Directions for this task:
Reproduce all of the data word for word.

Supplied data:
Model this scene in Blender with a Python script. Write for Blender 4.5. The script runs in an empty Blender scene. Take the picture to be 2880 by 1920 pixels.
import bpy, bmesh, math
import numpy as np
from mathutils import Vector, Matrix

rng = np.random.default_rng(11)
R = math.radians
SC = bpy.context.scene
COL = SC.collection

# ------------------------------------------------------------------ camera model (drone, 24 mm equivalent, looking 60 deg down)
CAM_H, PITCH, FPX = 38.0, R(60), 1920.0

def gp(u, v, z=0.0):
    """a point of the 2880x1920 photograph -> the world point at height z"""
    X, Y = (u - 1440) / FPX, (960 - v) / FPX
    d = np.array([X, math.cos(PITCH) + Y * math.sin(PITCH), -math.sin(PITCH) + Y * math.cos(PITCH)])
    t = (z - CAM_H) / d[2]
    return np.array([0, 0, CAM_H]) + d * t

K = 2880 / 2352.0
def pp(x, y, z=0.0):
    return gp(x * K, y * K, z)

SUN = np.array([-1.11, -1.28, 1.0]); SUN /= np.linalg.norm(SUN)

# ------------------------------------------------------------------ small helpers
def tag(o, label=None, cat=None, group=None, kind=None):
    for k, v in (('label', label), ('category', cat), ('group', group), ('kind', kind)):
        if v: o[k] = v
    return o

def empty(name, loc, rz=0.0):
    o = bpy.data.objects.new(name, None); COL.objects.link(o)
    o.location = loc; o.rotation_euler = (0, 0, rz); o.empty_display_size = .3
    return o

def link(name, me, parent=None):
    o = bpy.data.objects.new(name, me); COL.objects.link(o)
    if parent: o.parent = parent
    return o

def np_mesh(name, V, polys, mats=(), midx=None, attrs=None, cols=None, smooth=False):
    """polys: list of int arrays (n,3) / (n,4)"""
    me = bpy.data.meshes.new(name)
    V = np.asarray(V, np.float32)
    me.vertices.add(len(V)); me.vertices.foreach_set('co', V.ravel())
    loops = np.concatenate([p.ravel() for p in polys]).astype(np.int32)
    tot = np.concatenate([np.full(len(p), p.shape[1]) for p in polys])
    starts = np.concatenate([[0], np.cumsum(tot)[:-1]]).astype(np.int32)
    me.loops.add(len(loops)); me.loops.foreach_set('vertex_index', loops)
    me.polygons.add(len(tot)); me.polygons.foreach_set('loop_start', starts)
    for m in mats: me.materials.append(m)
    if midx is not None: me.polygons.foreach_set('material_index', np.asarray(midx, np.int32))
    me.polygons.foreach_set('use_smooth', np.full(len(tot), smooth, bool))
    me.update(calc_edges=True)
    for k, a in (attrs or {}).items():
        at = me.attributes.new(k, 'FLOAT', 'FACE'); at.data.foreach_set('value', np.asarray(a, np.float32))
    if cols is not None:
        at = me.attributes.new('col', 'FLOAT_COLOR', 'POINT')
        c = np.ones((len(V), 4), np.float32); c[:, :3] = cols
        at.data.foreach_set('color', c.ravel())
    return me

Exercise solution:
Model this scene in Blender with a Python script. Write for Blender 4.5. The script runs in an empty Blender scene. Take the picture to be 2880 by 1920 pixels.
import bpy, bmesh, math
import numpy as np
from mathutils import Vector, Matrix

rng = np.random.default_rng(11)
R = math.radians
SC = bpy.context.scene
COL = SC.collection

# ------------------------------------------------------------------ camera model (drone, 24 mm equivalent, looking 60 deg down)
CAM_H, PITCH, FPX = 38.0, R(60), 1920.0

def gp(u, v, z=0.0):
    """a point of the 2880x1920 photograph -> the world point at height z"""
    X, Y = (u - 1440) / FPX, (960 - v) / FPX
    d = np.array([X, math.cos(PITCH) + Y * math.sin(PITCH), -math.sin(PITCH) + Y * math.cos(PITCH)])
    t = (z - CAM_H) / d[2]
    return np.array([0, 0, CAM_H]) + d * t

K = 2880 / 2352.0
def pp(x, y, z=0.0):
    return gp(x * K, y * K, z)

SUN = np.array([-1.11, -1.28, 1.0]); SUN /= np.linalg.norm(SUN)

# ------------------------------------------------------------------ small helpers
def tag(o, label=None, cat=None, group=None, kind=None):
    for k, v in (('label', label), ('category', cat), ('group', group), ('kind', kind)):
        if v: o[k] = v
    return o

def empty(name, loc, rz=0.0):
    o = bpy.data.objects.new(name, None); COL.objects.link(o)
    o.location = loc; o.rotation_euler = (0, 0, rz); o.empty_display_size = .3
    return o

def link(name, me, parent=None):
    o = bpy.data.objects.new(name, me); COL.objects.link(o)
    if parent: o.parent = parent
    return o

def np_mesh(name, V, polys, mats=(), midx=None, attrs=None, cols=None, smooth=False):
    """polys: list of int arrays (n,3) / (n,4)"""
    me = bpy.data.meshes.new(name)
    V = np.asarray(V, np.float32)
    me.vertices.add(len(V)); me.vertices.foreach_set('co', V.ravel())
    loops = np.concatenate([p.ravel() for p in polys]).astype(np.int32)
    tot = np.concatenate([np.full(len(p), p.shape[1]) for p in polys])
    starts = np.concatenate([[0], np.cumsum(tot)[:-1]]).astype(np.int32)
    me.loops.add(len(loops)); me.loops.foreach_set('vertex_index', loops)
    me.polygons.add(len(tot)); me.polygons.foreach_set('loop_start', starts)
    for m in mats: me.materials.append(m)
    if midx is not None: me.polygons.foreach_set('material_index', np.asarray(midx, np.int32))
    me.polygons.foreach_set('use_smooth', np.full(len(tot), smooth, bool))
    me.update(calc_edges=True)
    for k, a in (attrs or {}).items():
        at = me.attributes.new(k, 'FLOAT', 'FACE'); at.data.foreach_set('value', np.asarray(a, np.float32))
    if cols is not None:
        at = me.attributes.new('col', 'FLOAT_COLOR', 'POINT')
        c = np.ones((len(V), 4), np.float32); c[:, :3] = cols
        at.data.foreach_set('color', c.ravel())
    return me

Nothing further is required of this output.